Task material –
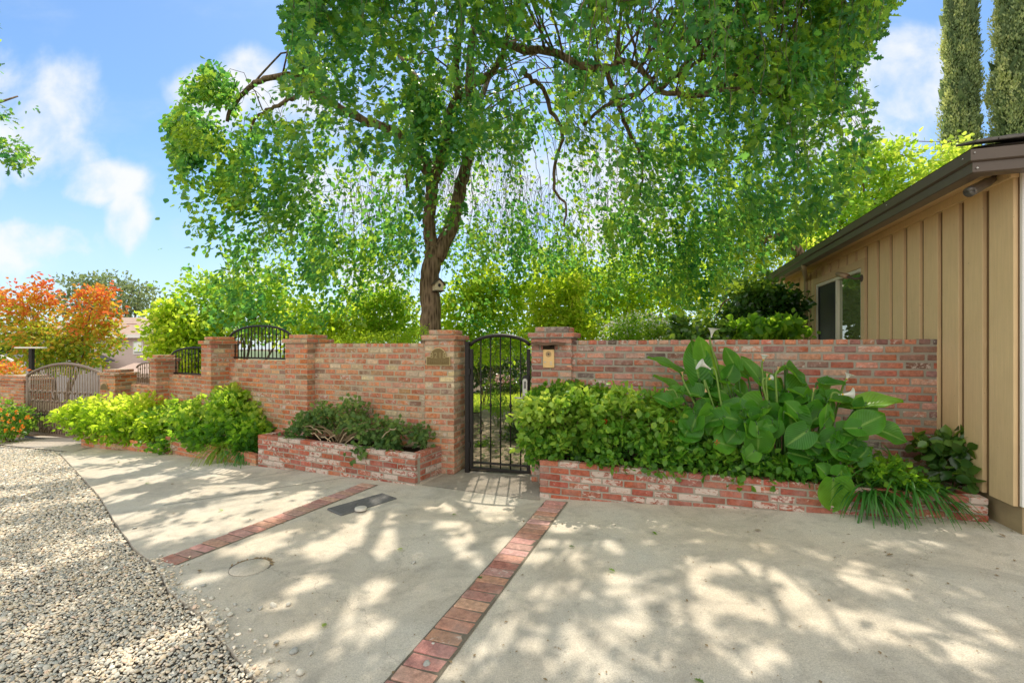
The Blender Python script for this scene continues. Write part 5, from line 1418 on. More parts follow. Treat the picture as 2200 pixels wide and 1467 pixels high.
# lantana hedge: four bushes side by side, each with its own blobs
def bl(px, py, off, rx, ry, rz): q = ppt(px, py, off); return (q.x, q.y, q.z, rx, ry, rz)
HEDGE = [('dense green lantana bush leaning out past the garden gate, with pale sunlit tips', 1195, [bl(1190, 905, .30, .36, .30, .26), bl(1160, 945, .22, .22, .24, .22), bl(1215, 955, .18, .3, .22, .2), bl(1165, 880, .32, .2, .2, .14), bl(1150, 990, .28, .12, .2, .1), bl(1180, 872, .03, .26, .17, .10), bl(1240, 858, .10, .14, .12, .12), bl(1210, 848, .2, .1, .1, .07), bl(1150, 890, .08, .16, .18, .12)], 520),
         ('green lantana bush second from the gate, with yellow sunlit leaves', 1320, [bl(1315, 915, .28, .34, .3, .24), bl(1330, 965, .16, .34, .2, .2), bl(1280, 890, .3, .22, .24, .16), bl(1290, 872, .05, .16, .12, .08), bl(1345, 852, .12, .13, .12, .11)], 420),
         ('green lantana bush third from the gate, left of the big calla leaves', 1430, [bl(1430, 925, .26, .34, .28, .22), bl(1440, 980, .14, .3, .2, .18), bl(1400, 880, .32, .2, .2, .14)], 340),
         ('low green lantana bush beneath the calla lilies', 1580, [bl(1560, 985, .16, .36, .2, .14), bl(1640, 1000, .12, .3, .16, .13), bl(1510, 960, .22, .22, .2, .14), bl(1700, 1012, .1, .2, .14, .1)], 280)]
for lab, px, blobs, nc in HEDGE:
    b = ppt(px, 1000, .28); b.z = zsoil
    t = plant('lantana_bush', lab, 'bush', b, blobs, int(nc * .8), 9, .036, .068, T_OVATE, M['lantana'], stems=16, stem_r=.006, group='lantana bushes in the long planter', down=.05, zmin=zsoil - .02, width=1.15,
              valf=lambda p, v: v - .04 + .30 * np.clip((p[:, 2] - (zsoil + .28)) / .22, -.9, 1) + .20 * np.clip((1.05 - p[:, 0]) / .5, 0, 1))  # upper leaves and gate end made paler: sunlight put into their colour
    for (fx, fy, fo) in {1195: [(1181, 873, .12), (1188, 882, .1), (1205, 868, .2), (1160, 905, .05)], 1320: [(1340, 846, .25), (1300, 905, .02)], 1580: [(1540, 950, -.06), (1445, 905, .05)]}.get(px, []):
        q = ppt(fx, fy, fo); n = 16; d = rdir(n); d[:, 1] = -abs(d[:, 1])
        leaf_obj('flower_head', np.array(q)[None] + d * .012, d + np.array([0, -.4, .4]), np.full(n, .016), T_OVATE, M['red'], t)
# ferny dark foliage behind the hedge against the wall
q = ppt(1230, 850, .42); q.z = zsoil
plant('fern_plant', 'dark feathery plant behind the lantana, against the wall under the intercom', 'plant', q, [bl(1215, 845, .44, .30, .1, .09), bl(1290, 850, .42, .24, .1, .07), bl(1170, 850, .40, .14, .1, .07)], 230, 11, .035, .055, T_LOBED, M['midgreen'], stems=12, stem_r=.004, stem_mat=M['green_stem'], valf=lambda p, v: v * .55)

M['calla_stem'] = m_plain('calla_stem', (.06, .15, .025), .45, .4, 0, .15, 20)
# calla lilies --------------------------------------------------------
def calla_leaf(mb, base, tip, width, nrm, cup=.25, droop=.12, wave=.03, lobes=.22, rnd=.4):
    """arrow-shaped blade from base (where the stalk joins) to tip; stores |cross|, along, random in the colour attribute"""
    base = Vector(base); tip = Vector(tip); ax = tip - base; L = ax.length; ax.normalize()
    nrm = Vector(nrm); nrm = (nrm - ax * nrm.dot(ax)).normalized(); sd_ = ax.cross(nrm)
    nv, nu = 15, 11; ph = random.uniform(0, 6)
    b0 = len(mb.v)
    for i in range(nv):
        v = i / (nv - 1)
        # half-width profile: broad near the base, pointed tip
        w_ = width / 2 * (math.sin(math.pi * min(1, (v * .80 + .20))) ** .75) * (1.0 if v < .5 else 1 - .18 * (v - .5))
        if i == nv - 1: w_ = .001
        for j in range(nu):
            s = -1 + 2 * j / (nu - 1); a = abs(s)
            back = -lobes * L * max(0, 1 - v / .30) * a * (1 - .35 * a * a)
            al = v * L + back
            z = cup * width * (a ** 1.6) * .8 * (1 - .45 * v) - droop * L * (v ** 2.0) * 1.1 + wave * L * math.sin(v * 9 + ph + s * 1.3) * a ** 2
            p = base + ax * al + sd_ * (s * w_) + nrm * z
            mb.v.append(tuple(p)); mb.c.append((a, v, rnd, 1))
    for i in range(nv - 1):
        for j in range(nu - 1):
            mb.f.append((b0 + i * nu + j, b0 + i * nu + j + 1, b0 + (i + 1) * nu + j + 1, b0 + (i + 1) * nu + j)); mb.m.append(0); mb.sm.append(True)
CL = [(1501, 812, 1487, 730, 55, 'f', .30), (1531, 808, 1493, 722, 46, 'b', .75), (1462, 802, 1399, 757, 30, 'u', .6), (1459, 842, 1408, 800, 26, 'u', .7), (1436, 865, 1402, 850, 30, 'f', .4), (1424, 842, 1393, 856, 16, 'u', .9),
      (1507, 852, 1458, 832, 44, 'c', .4), (1515, 856, 1562, 855, 28, 'u', .45), (1565, 848, 1512, 815, 46, 'f', .45), (1578, 835, 1608, 850, 48, 'f', .35), (1583, 793, 1556, 745, 30, 'b', .5), (1607, 810, 1572, 779, 30, 'f', .5),
      (1632, 816, 1598, 762, 28, 'f', .45), (1562, 812, 1580, 782, 40, 'f', .12), (1640, 876, 1588, 896, 62, 'c', .6), (1600, 877, 1544, 862, 34, 'c', .45), (1642, 884, 1668, 896, 34, 'u', .55), (1596, 880, 1566, 915, 44, 'f', .5),
      (1535, 876, 1521, 941, 62, 'f', .62), (1491, 884, 1486, 930, 46, 'f', .5), (1683, 838, 1642, 852, 54, 'c', .3), (1692, 836, 1750, 848, 58, 'c', .3), (1690, 790, 1736, 824, 42, 'u', .3), (1690, 792, 1660, 804, 18, 'u', .6),
      (1766, 826, 1817, 822, 36, 'u', .2), (1842, 873, 1938, 852, 50, 'u', .95), (1838, 876, 1804, 868, 44, 'u', .3), (1843, 918, 1903, 886, 52, 'f', .55), (1880, 920, 1953, 946, 52, 'f', .5), (1848, 920, 1812, 918, 40, 'f', .5), (1850, 930, 1842, 945, 30, 'f', .5),
      (1770, 914, 1779, 866, 30, 'f', .5), (1775, 910, 1788, 934, 28, 'f', .5), (1770, 858, 1797, 884, 30, 'f', .35), (1748, 852, 1761, 882, 28, 'f', .4), (1695, 884, 1706, 940, 64, 'c', .45), (1718, 893, 1764, 912, 40, 'f', .45), (1714, 890, 1688, 860, 36, 'f', .6),
      (1735, 925, 1688, 958, 52, 'f', .3), (1738, 945, 1780, 952, 34, 'f', .45), (1784, 964, 1740, 974, 42, 'f', .5), (1782, 950, 1831, 992, 40, 'f', .5), (1779, 972, 1791, 1014, 50, 'f', .75), (1790, 1028, 1789, 1100, 66, 'f', .72), (1775, 1020, 1756, 995, 40, 'f', .55), (1800, 1022, 1819, 1000, 36, 'f', .6),
      (1630, 928, 1629, 976, 54, 'f', .6), (1622, 968, 1598, 985, 40, 'f', .8), (1585, 925, 1560, 952, 40, 'f', .4), (1660, 905, 1655, 950, 40, 'f', .35), (1550, 900, 1500, 905, 40, 'f', .3), (1725, 870, 1745, 900, 40, 'f', .3), (1815, 950, 1860, 965, 40, 'f', .15), (1840, 990, 1870, 960, 36, 'f', .12)]
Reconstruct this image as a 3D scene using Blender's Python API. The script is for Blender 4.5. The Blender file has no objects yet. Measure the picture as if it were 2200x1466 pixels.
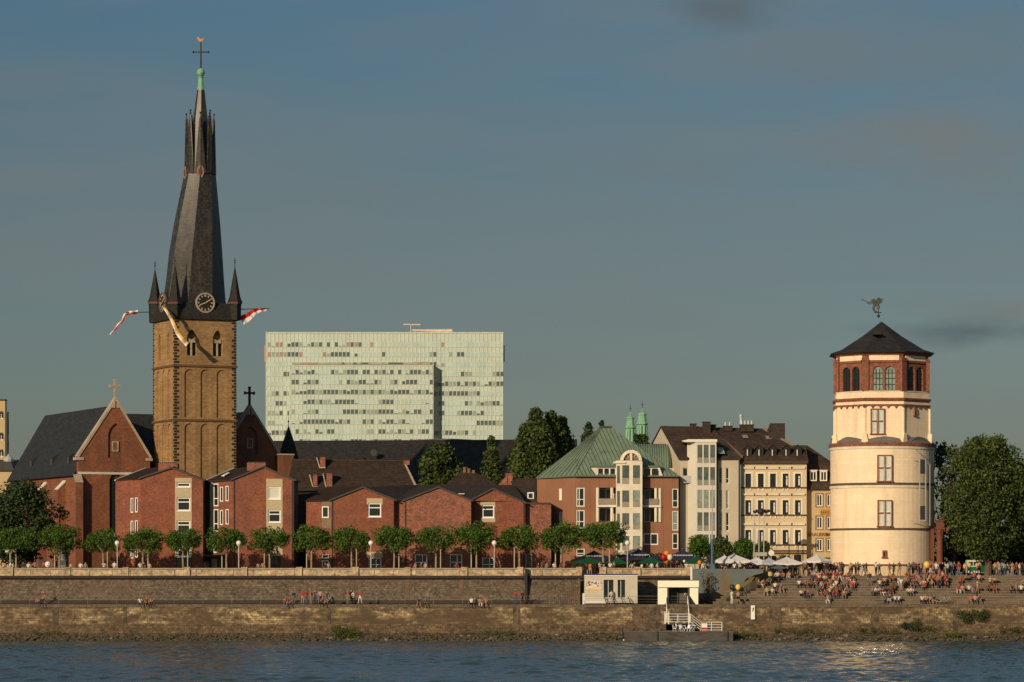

Task instructions –
Exactly the lines above from the one with "b = ppt(px, 1000, .28); b.z = zsoil" to the one with "plant('fern_plant', 'dark feathery", both included, are to be quoted; leave the rest out.

Task output –
    b = ppt(px, 1000, .28); b.z = zsoil
    t = plant('lantana_bush', lab, 'bush', b, blobs, int(nc * .8), 9, .036, .068, T_OVATE, M['lantana'], stems=16, stem_r=.006, group='lantana bushes in the long planter', down=.05, zmin=zsoil - .02, width=1.15,
              valf=lambda p, v: v - .04 + .30 * np.clip((p[:, 2] - (zsoil + .28)) / .22, -.9, 1) + .20 * np.clip((1.05 - p[:, 0]) / .5, 0, 1))  # upper leaves and gate end made paler: sunlight put into their colour
    for (fx, fy, fo) in {1195: [(1181, 873, .12), (1188, 882, .1), (1205, 868, .2), (1160, 905, .05)], 1320: [(1340, 846, .25), (1300, 905, .02)], 1580: [(1540, 950, -.06), (1445, 905, .05)]}.get(px, []):
        q = ppt(fx, fy, fo); n = 16; d = rdir(n); d[:, 1] = -abs(d[:, 1])
        leaf_obj('flower_head', np.array(q)[None] + d * .012, d + np.array([0, -.4, .4]), np.full(n, .016), T_OVATE, M['red'], t)
# ferny dark foliage behind the hedge against the wall
q = ppt(1230, 850, .42); q.z = zsoil
plant('fern_plant', 'dark feathery plant behind the lantana, against the wall under the intercom', 'plant', q, [bl(1215, 845, .44, .30, .1, .09), bl(1290, 850, .42, .24, .1, .07), bl(1170, 850, .40, .14, .1, .07)], 230, 11, .035, .055, T_LOBED, M['midgreen'], stems=12, stem_r=.004, stem_mat=M['green_stem'], valf=lambda p, v: v * .55)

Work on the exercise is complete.